== Your objective ==
Give back a single number, the count of lines containing the word "pixels".

== Stored rows ==
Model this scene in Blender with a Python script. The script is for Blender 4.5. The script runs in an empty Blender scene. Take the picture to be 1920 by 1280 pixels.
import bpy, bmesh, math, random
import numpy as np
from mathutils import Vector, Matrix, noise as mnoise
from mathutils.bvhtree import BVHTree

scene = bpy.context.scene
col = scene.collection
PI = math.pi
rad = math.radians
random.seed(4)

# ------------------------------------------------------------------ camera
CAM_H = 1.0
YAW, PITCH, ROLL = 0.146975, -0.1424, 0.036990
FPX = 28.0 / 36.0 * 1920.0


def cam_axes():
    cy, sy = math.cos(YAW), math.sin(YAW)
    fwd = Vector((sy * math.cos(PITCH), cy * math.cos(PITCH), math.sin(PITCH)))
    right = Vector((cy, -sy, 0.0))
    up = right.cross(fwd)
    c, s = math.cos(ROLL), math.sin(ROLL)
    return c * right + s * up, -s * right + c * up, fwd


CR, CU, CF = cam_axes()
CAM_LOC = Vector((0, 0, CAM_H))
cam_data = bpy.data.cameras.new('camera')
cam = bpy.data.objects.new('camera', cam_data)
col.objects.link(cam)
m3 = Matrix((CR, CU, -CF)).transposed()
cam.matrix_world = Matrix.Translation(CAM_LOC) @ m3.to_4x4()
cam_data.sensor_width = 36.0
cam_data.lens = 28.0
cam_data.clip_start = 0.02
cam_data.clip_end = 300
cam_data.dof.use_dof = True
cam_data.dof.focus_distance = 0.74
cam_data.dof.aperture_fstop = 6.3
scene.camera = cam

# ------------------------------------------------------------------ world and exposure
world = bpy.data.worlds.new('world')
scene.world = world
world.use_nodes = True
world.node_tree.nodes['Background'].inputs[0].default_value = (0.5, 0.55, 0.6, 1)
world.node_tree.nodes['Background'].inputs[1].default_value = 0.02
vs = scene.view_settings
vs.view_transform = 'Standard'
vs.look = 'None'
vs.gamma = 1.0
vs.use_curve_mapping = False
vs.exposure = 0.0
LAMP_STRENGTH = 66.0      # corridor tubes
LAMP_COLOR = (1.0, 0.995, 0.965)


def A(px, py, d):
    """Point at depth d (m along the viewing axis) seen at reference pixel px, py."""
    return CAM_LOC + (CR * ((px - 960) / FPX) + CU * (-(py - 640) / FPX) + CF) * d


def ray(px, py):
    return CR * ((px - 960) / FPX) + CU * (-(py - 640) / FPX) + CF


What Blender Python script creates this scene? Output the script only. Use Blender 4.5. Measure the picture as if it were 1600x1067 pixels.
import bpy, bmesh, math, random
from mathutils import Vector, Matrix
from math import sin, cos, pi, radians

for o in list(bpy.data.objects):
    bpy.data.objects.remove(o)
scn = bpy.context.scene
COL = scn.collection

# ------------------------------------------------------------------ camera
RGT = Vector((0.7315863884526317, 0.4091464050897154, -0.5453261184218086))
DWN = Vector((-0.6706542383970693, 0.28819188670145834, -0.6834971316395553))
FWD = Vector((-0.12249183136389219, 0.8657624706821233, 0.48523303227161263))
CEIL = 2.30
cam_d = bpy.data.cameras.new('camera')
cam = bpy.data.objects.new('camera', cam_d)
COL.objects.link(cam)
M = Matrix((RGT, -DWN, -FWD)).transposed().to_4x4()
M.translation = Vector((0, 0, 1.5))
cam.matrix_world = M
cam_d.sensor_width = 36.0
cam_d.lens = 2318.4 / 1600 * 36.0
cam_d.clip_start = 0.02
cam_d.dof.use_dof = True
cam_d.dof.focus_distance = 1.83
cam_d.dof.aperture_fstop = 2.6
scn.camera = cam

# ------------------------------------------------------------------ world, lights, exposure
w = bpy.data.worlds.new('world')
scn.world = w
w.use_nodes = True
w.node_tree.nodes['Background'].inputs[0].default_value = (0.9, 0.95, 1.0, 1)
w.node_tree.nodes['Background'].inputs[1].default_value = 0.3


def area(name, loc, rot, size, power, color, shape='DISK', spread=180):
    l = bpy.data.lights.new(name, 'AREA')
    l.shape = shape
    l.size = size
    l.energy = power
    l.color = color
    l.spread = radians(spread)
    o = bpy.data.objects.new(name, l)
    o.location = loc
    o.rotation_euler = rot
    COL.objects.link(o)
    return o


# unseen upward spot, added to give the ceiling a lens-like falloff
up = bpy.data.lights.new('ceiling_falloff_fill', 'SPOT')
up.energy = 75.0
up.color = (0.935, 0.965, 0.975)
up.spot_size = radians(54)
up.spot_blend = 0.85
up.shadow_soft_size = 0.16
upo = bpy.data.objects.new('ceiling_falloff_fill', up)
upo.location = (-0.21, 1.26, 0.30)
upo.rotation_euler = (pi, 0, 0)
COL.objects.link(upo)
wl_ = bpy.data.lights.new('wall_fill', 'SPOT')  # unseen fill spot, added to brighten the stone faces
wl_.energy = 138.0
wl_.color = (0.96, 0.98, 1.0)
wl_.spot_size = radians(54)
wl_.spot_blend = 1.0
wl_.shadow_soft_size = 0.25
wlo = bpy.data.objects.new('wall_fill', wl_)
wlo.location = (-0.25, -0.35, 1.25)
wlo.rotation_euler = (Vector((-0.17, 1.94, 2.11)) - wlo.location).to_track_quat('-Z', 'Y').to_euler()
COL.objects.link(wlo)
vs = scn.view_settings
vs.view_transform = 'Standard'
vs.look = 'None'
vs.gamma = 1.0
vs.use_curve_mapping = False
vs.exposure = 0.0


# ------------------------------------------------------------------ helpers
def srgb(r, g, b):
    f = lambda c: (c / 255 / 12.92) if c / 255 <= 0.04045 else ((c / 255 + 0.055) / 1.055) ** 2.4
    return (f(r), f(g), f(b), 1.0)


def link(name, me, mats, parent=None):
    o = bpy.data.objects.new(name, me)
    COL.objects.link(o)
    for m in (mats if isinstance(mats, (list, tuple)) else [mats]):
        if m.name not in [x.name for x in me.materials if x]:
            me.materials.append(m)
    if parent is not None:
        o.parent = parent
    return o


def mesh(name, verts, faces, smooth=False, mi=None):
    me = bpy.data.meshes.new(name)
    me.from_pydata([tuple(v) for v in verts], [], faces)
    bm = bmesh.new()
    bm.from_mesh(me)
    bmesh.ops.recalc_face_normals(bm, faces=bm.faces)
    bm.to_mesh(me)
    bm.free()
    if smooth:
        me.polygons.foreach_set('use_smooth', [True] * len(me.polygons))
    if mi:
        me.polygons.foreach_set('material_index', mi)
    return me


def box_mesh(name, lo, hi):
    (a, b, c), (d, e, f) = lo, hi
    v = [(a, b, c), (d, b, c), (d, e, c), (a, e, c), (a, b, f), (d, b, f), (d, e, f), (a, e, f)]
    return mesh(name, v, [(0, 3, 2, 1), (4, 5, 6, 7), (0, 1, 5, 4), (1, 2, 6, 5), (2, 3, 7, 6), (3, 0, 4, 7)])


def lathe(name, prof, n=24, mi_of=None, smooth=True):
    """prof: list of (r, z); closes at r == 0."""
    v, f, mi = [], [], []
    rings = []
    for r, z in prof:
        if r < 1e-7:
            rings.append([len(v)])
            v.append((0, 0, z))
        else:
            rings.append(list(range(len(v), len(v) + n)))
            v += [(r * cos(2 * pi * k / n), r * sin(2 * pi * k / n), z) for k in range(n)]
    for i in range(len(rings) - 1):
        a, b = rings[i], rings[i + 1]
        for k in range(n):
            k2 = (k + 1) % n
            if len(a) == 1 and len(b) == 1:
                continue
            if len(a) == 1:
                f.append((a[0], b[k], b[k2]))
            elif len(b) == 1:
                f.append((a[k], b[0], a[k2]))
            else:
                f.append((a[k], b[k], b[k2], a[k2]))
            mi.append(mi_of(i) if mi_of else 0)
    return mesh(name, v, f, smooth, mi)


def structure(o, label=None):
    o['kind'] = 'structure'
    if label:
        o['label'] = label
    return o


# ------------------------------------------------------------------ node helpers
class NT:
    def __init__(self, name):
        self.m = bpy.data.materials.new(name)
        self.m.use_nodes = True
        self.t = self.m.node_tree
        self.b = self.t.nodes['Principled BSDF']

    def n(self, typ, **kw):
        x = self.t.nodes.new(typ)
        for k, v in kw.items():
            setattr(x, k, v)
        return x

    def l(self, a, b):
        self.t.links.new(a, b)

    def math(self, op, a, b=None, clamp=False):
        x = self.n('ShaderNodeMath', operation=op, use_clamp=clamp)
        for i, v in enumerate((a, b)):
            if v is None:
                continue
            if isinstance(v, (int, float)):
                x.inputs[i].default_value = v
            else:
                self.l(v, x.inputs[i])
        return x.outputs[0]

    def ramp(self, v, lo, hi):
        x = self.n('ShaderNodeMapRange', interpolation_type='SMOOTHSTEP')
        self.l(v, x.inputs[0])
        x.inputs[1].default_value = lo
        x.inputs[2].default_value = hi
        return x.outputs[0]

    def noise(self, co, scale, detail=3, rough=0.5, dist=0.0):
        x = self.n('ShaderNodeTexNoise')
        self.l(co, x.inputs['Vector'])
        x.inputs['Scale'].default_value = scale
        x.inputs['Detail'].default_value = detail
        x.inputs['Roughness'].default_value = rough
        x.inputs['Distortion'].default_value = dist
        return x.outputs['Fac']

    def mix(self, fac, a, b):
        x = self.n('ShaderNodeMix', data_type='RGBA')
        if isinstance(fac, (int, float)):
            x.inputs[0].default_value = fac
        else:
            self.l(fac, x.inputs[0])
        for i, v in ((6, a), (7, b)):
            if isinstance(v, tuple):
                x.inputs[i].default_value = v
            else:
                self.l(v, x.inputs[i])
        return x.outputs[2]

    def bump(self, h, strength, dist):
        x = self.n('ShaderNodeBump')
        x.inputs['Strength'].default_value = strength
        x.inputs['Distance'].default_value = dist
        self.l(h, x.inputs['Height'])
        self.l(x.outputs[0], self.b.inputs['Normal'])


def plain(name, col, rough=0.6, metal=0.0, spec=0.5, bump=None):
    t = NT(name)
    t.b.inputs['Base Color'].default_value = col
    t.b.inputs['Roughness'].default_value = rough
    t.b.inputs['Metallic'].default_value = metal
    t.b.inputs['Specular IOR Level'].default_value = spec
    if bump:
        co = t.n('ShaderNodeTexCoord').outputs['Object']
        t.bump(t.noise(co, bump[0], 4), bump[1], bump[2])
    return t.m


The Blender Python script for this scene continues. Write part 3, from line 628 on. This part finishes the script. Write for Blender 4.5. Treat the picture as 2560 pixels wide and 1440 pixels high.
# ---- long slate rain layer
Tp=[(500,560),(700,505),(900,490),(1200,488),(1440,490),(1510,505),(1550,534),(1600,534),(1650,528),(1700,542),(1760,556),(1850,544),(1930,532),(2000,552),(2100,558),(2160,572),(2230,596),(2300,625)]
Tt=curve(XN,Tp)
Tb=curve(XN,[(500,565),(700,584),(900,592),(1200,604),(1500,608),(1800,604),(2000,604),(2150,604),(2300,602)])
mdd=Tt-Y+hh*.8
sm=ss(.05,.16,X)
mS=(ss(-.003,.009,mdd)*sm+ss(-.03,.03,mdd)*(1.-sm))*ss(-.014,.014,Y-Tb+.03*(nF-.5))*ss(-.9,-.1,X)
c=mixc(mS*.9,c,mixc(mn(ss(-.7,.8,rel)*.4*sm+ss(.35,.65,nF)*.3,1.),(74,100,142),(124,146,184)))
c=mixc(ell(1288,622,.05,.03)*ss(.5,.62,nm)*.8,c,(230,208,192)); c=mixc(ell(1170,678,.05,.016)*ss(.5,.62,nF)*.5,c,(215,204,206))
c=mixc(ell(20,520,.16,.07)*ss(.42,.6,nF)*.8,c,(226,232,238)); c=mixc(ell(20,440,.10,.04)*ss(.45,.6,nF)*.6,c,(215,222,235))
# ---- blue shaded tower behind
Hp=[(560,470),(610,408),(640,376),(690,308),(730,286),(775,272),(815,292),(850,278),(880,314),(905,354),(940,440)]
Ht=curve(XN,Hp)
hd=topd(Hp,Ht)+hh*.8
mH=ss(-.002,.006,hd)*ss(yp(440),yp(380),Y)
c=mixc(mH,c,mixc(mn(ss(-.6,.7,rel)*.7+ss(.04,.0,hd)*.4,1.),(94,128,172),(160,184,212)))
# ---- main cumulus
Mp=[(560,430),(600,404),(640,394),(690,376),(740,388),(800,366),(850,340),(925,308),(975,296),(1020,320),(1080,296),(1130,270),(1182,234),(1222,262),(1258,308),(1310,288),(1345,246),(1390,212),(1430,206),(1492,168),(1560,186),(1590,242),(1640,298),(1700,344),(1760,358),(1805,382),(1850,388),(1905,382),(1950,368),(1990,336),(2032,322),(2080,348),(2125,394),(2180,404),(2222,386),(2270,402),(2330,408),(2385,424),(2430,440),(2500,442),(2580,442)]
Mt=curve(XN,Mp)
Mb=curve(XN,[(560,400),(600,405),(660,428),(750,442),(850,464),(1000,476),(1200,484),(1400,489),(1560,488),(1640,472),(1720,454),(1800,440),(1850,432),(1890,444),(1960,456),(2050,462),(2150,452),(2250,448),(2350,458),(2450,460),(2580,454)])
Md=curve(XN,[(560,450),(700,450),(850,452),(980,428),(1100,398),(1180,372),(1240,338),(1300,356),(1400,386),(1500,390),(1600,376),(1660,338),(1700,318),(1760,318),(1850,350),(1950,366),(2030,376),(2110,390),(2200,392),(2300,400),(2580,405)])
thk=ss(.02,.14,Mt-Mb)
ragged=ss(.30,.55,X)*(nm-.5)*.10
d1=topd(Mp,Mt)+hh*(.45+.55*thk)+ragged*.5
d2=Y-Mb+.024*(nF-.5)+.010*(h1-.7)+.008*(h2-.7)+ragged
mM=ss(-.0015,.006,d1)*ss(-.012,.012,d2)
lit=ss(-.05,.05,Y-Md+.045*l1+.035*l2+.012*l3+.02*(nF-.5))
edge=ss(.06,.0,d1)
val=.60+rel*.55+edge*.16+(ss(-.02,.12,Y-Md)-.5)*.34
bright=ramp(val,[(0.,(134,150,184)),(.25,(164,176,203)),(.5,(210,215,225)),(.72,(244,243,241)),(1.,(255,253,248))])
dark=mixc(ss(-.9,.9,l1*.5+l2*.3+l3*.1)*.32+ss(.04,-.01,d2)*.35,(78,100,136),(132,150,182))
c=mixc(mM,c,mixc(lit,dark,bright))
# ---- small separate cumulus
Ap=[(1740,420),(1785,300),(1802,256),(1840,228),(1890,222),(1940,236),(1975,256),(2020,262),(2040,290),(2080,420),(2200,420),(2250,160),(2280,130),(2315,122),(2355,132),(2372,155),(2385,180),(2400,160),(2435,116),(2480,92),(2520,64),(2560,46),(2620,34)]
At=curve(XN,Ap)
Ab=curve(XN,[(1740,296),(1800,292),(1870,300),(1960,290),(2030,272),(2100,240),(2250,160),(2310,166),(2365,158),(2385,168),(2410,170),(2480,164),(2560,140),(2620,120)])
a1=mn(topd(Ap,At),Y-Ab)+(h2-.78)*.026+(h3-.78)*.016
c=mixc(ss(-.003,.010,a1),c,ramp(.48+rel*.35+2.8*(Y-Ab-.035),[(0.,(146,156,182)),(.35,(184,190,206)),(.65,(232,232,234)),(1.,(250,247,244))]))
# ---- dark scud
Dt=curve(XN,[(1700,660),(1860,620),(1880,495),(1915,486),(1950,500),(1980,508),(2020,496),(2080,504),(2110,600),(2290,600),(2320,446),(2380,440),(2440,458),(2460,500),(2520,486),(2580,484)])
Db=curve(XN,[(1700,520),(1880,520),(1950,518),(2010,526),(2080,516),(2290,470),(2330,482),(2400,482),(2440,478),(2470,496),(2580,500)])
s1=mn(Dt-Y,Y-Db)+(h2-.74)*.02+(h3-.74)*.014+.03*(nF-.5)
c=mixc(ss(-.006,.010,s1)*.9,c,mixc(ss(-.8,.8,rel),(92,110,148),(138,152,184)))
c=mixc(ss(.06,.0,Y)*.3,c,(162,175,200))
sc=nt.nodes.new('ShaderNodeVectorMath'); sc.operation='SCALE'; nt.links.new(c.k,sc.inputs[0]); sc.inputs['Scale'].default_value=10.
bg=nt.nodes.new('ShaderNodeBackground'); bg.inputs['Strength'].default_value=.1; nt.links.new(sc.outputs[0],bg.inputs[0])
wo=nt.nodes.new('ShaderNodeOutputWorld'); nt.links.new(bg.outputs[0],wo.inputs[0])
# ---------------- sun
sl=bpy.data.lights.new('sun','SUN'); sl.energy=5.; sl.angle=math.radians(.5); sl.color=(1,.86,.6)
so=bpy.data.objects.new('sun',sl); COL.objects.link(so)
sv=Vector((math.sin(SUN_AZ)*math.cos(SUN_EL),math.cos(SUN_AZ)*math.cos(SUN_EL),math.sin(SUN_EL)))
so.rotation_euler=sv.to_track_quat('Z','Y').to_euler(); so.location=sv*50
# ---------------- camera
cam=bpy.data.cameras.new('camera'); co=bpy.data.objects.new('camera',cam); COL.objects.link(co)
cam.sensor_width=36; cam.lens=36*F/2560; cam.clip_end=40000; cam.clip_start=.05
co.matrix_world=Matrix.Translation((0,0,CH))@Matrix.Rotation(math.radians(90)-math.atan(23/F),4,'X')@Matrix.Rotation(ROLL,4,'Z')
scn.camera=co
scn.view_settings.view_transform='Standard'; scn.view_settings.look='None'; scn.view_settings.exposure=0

== Final answer ==
3